To help students he suggests instructors represent problems as structure maps, asking students to relate concepts together. Understanding nature of the problem is often superfluous for students who are focused on the answer and the grade. Ask them to step back and look at problems conceptually. Use analogies. Help them understand causal relationships using animations, simulations, causal diagrams, asking causal questions. Get them to transfer concepts to solve everyday problems. Simulations alone are not enough for learning so build in reflective and causal modeling. Causal diagrams or chains can illustrate problems for students. Follow up with causal reasoning questions such as prediction and argumentation.

They use ASK systems, TeachNET: A Resource for Engineering Teachers, real world examples and case studies.  Structure a dialog with reflection in action.

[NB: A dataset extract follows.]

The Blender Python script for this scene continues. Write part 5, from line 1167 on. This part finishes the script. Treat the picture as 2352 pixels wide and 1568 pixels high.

Now for an example. Within a radiation protection technical curriculum instructor’s created a series of questions about the daily work, common tasks and knowledge required of a technician. Responses are provided with videos of professionals. A standard learning outcome for any course is to get students to ask meaningful questions.

Another strategy is to get students to build models or model problems with concept maps. Students can be charged with building expert systems where a demonstrated need to articulate questions and rules is needed. Serious conceptual brain work for students and but can be time consuming! Systems modeling is also difficult but meaningful for students.

Argumentation another method to try, one example he used is code enforcement for learning engineering ethics. Instructor’s presented different perspectives and theoretical approaches and gave students a task to review and develop meaningful argumentation. This is a remedial strategy for correcting misconceptions on well-structured problems (see his recent paper on this topic for more detail).  Help students create counterargument and rebuttal.

Questioning students for metacognition forces students to reflect and regulate their own understanding. Have you solved similar problems, what strategies, or steps are needed to solve, and so on. Ask students to classify problems/questions. Text editing problems can be useful and provide impactful learning. Add extra or remove information from a question or specific problem then ask students if there’s sufficient information to respond. He suggests giving students practice first at “text editing” problems. These are very challenging for students.

Problem posing seems like a fun way to reinforce learning. Show picture and ask students to develop problem around it (for instance, soccer player on field in play and what physics concepts are also at play).

Problems engineering face don’t have right answers. Types of problems include design, dilemmas, troubleshooting, planning, and most come down to decision making. Most real problems are ill-structured. Use problem-based learning, real work problems from engineers and case studies. Stories allow case based reasoning and are meaningful, allow for transferability. For assessment consider having students construct story or scenario. Stories, Jonassen stresses are a key component of student learning. The difference between novices and experts are that experts have a story bank to withdraw from and make decisions based upon. This conference, Jonassen tells  us, is all stories. Every presenter is telling a story about how s/he are personally working to improve engineering education. 

Librarians out there, take heed. In reflecting upon this distinguished lecture I concluded that our realm is really all about the “ill-constructed problem.” We help people come up with creative ideas, keywords, phrases, search strategies to solve them. How have people dealt with the problem in the past? What can we learn from them? In helping our users find these stories of the past, new ones are being written. Stories that actually make people think.